Flying Arts Alliance Reception for 55th Anniversary
The 25th Governor-General of the Commonwealth of Australia and 24th Governor of Queensland, the Honourable Dame Quentin Bryce AD CVO; Honorary Consul of Switzerland in Queensland, Mr Daniel Gschwind; Councillor for Central Ward, Councillor Vicki Howard; Mayor of Cairns Regional Council, Councillor Amy Eden; Flying Arts Alliance, Board Chair Lorraine Dinsey, Deputy Chair Jan Manton and Directors of the Board; Chief Executive Officer, Ms Toni Palmer and Cultural Patrons, Mr Tim Fairfax AC and Mrs Gina Fairfax AC; 2025 Queensland Regional Arts Award recipients; partners and supporters of The Flying Arts Alliance and the many distinguished guests joining us tonight, welcome all.
I acknowledge the Original Custodians of the lands around Brisbane, the Turrbul and Jagera people, and pay my respects to Elders past, present and emerging, and to any First Nations people here this evening.
I am delighted to welcome you all here to mark the 55th anniversary of Flying Arts, and to celebrate the enormous contribution of this
unique organisation and its founder, Merv Moriarty OAM, have made to the wellbeing of Queenslanders living in regional and remote communities.

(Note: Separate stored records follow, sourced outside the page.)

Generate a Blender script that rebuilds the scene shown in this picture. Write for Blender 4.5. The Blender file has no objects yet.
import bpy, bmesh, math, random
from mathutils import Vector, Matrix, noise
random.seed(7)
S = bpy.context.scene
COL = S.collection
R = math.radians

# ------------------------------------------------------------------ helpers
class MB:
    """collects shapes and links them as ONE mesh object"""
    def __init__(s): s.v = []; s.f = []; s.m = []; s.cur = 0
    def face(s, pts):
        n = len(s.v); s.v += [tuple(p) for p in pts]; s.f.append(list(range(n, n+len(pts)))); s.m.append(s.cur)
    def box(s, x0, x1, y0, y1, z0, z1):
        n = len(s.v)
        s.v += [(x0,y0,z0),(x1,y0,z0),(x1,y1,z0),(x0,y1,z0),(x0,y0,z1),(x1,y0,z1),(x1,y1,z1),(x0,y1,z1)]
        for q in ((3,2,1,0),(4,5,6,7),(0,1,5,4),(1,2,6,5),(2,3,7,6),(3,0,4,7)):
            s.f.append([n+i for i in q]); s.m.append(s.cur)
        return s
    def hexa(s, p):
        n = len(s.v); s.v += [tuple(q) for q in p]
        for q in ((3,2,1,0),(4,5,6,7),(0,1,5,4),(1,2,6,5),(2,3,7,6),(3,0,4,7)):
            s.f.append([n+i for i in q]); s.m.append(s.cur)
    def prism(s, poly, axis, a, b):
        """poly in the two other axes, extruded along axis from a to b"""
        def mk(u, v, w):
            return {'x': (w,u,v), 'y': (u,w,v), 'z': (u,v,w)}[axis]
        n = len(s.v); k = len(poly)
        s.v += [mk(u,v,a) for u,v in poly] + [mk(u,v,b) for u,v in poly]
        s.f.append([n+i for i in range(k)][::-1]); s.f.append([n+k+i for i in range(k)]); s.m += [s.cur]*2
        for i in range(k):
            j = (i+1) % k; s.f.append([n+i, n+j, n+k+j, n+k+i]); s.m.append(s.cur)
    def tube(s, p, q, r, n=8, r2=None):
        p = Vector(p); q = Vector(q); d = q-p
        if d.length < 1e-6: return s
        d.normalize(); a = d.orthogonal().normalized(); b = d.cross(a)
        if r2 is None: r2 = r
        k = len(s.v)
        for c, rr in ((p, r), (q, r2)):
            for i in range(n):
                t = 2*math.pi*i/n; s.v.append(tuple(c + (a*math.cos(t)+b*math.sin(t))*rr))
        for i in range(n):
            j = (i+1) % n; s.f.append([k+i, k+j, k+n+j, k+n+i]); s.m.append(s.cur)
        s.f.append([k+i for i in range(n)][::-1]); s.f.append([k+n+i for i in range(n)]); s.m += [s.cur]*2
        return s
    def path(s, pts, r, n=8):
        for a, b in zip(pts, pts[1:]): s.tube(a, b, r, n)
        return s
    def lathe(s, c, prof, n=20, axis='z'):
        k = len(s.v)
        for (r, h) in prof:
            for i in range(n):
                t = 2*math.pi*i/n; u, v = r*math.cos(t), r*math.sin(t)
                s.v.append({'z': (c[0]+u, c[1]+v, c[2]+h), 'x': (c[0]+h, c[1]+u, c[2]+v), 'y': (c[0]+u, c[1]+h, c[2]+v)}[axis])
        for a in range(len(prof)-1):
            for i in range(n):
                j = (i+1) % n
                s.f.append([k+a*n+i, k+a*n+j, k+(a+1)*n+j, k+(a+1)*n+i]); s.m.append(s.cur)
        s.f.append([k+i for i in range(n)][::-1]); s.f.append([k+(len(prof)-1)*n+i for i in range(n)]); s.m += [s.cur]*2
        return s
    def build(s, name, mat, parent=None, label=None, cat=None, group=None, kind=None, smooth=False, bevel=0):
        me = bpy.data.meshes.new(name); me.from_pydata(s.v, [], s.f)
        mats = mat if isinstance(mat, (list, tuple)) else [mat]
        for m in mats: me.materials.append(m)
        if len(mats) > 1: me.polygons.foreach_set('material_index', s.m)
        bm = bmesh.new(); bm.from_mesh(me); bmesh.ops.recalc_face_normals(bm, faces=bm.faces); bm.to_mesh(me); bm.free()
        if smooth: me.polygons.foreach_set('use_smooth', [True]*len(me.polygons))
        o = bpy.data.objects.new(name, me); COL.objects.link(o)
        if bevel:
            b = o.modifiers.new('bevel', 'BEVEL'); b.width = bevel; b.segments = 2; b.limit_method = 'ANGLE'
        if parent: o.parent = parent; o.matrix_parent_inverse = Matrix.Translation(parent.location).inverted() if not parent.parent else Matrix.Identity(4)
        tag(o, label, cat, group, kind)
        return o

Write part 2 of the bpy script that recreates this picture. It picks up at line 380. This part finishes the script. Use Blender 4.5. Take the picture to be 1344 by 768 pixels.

Early in my term of office as Governor, Graeme and I saw the Paint the Town exhibition in Cairns, and, eighteen months later, visited the touring exhibition, Reframe, in the same Cairns gallery. Those first experiences of the Queensland Regional Arts Awards gave us an insight into Merv’s enduring legacy and since then, as Patron, I have watched with great pride as the Awards, the education services that feed into them and the exhibitions and opportunities that flow from them have become central to the work of Flying Arts.
At this point, I take the opportunity to congratulate the 2025 prize winners who are with us tonight and to thank all those who have contributed so generously as partners and supporters over the 15 years since the Awards were established.
Together with the opening of the new headquarters and gallery space at Festival House in the Valley, and Queensland Government funding for touring exhibitions, your support has helped create what is now the nation’s largest regional art awards program.
The fact that artists as young as 15 are eligible to enter the Awards competition is an interesting reflection of Merv’s own experience.
As an enterprising 15-year-old in suburban Moorooka, he regularly entered children’s art competitions organised by The Sun newspaper in Sydney, and it is possible that his one pound prizes in the 1950s was the spark that led to the idea of using his prize money from the Captain Cook Bicentenary Prize in 1970 to take flying lessons and realise his vision of taking to the sky to bring art education and inspiration to the bush.
Whether or not those early prizes were the spark, the bicentenary prize later encouraged Merv to directly (and successfully!) approach Gough Whitlam for funding and today, 55 years after Merv’s first flight, history has proven, as it often does, that a bold, slightly crazy idea can work when combined with passion, determination, and skill.
I am delighted that Flying Arts has been able to provide us with a selection of Merv’s works for display tonight as a tribute to the power of his big dreams and to the 12 phenomenal years he dedicated to his great pioneering adventure.
Six paintings and three panels of archival material, as well as a video of Andrew Moriarty talking about his father, will be on display here on Saturday when Government House is open to the public to celebrate Queensland Day.
This retrospective will give thousands of people the opportunity to see Merv’s work and to discover the marvellous Queensland story of Flying Arts and one man’s vision and determination “to support rural, regional and remote arts communities, to inspire creativity, foster artistic excellence, strengthen wellbeing, promote social connection”, launch careers, and enrich lives.
We all owe a great debt of thanks to Merv Moriarty – what he did truly mattered.
My gratitude extends to you all. Thank you.